It would be useful to add a syntax to encode some numbers with an ASCII character, like `a` representing 0141. Right now, there is a discrepancy between bytestring and byte syntax: b"a"[0] cannot be expressed with anything involving 'a', which was an option in all languages since 1970s.
Which syntax? Can you present a concrete proposal?
What’s wrong with builtin ord?
>>> ord('a')
97
>>> oct(_)
'0o141'
Backticks would work and should not conflict with anything.
There is no need to make a function call to obtain a constant value. It is as weird as calling eval("0x20") to obtain 32.
Well, it’s not our job for fill your proposal, but I assume it will look like
>>> `a`
97
Am I correct?
Backticks aren’t used in Python syntax, yes. But this alone is not a reason to use them.
Any integer value can be a constant. What’s wrong to return it from some function?
But you can use hexadecimal integer literals as a string input for the int constructor:
>>> int('0x20', 0)
32
Is this weird? Other languages have e.g. hexadecimal floating-point literals, like 0x1.2p3. Not Python. Sorry, calling something to be “weird” — is not a solid ground for a proposal.
You are proposing some syntax change. This will certainly require a PEP. Please take look on PEP 1 and try to fill missing parts of your proposal. E.g. (motivation) why existing language specification is not enough? Can you provide examples, where new syntax will be useful c.f. existing workarounds?
The difference is you don’t have to use int() to be able to represent int constants as hexadecimal numbers, but for some reason it is impossible for ASCII representation.

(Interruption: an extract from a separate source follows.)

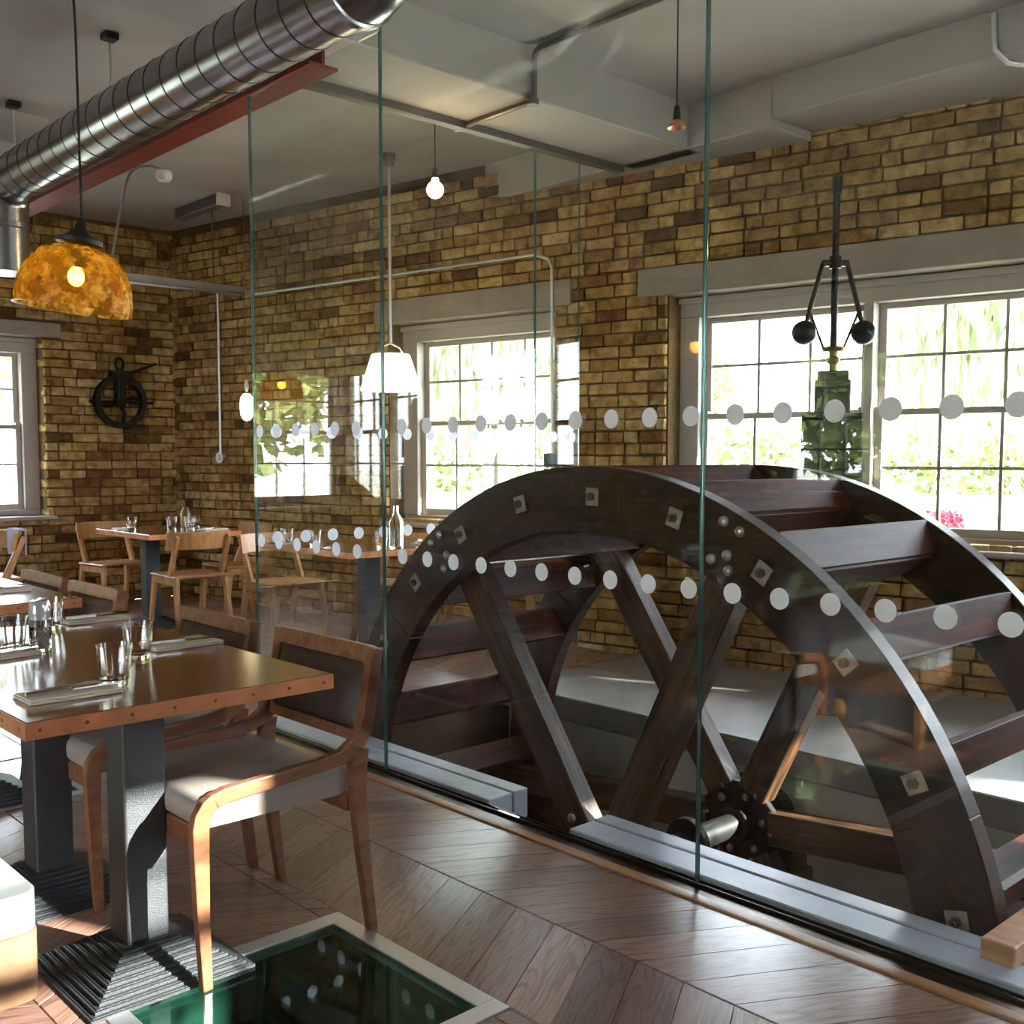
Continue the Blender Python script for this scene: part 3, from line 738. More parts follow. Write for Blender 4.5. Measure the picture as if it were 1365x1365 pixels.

The ability to use ASCII form for corresponding literals is a part of every major programming language in the last 50 years. It is unfortunate that Python hijacks the universally accepted syntax of '', but it does not excuse the necessity of reducing the code readability with cryptic references like 0x61 or unnecessary code invocation like ord("a") instead of clear literal 'a'.
Perhaps, it has much less use cases in practice? After all, ASCII is just an arbitrary encoding.
Again, you defend your proposal by arguments, already shown as weak above. (BTW, you must also define what’s “major programming languages” term means. Does e.g. Scheme have this feature?)
We can’t use literal 'a' for this. This syntax already have a different meaning in python. You have to invent a new syntax, e.g. with backticks. But this will also close opportunity to use backticks for something else, maybe more important. You could search discussion threads, I’m pretty sure it already was proposed for something.
Such syntax already exists, and you know it. This is b"a"[0]. In CPython it is evaluated at compile time, so there is no difference between b"a"[0], 97, 0x61, 0o141 and 0b1100001 at runtime.
For what? Can you show examples where you’d use it? Maybe in Python they’d better be handled a different way anyway.
You’re right, I didn’t know that:
>>> import dis
>>> dis.dis('b"a"[0]')
0 RESUME 0
1 RETURN_CONST 0 (97)
Python used to have backticks. They were considered unreadable, since so poorly rendered in many fonts.
It comes up quite often when writing a scanner/parser. Usually though, @Carmina16, one defines a constant for each of the letters/symbols that might be individually significant. I think that’s the idiom you have to show a material advance over.
LWR_A = ord('a')
...
if c == LWR_A:
do_something()
A LOAD_NAME rather than a LOAD_CONST.
It’s not universal, it’s not necessarily ASCII (although these days it’s likely Unicode, which is not the same, and Unicode is less then 50 years old), and it’s not necessarily an integer (it might be a distinct character type).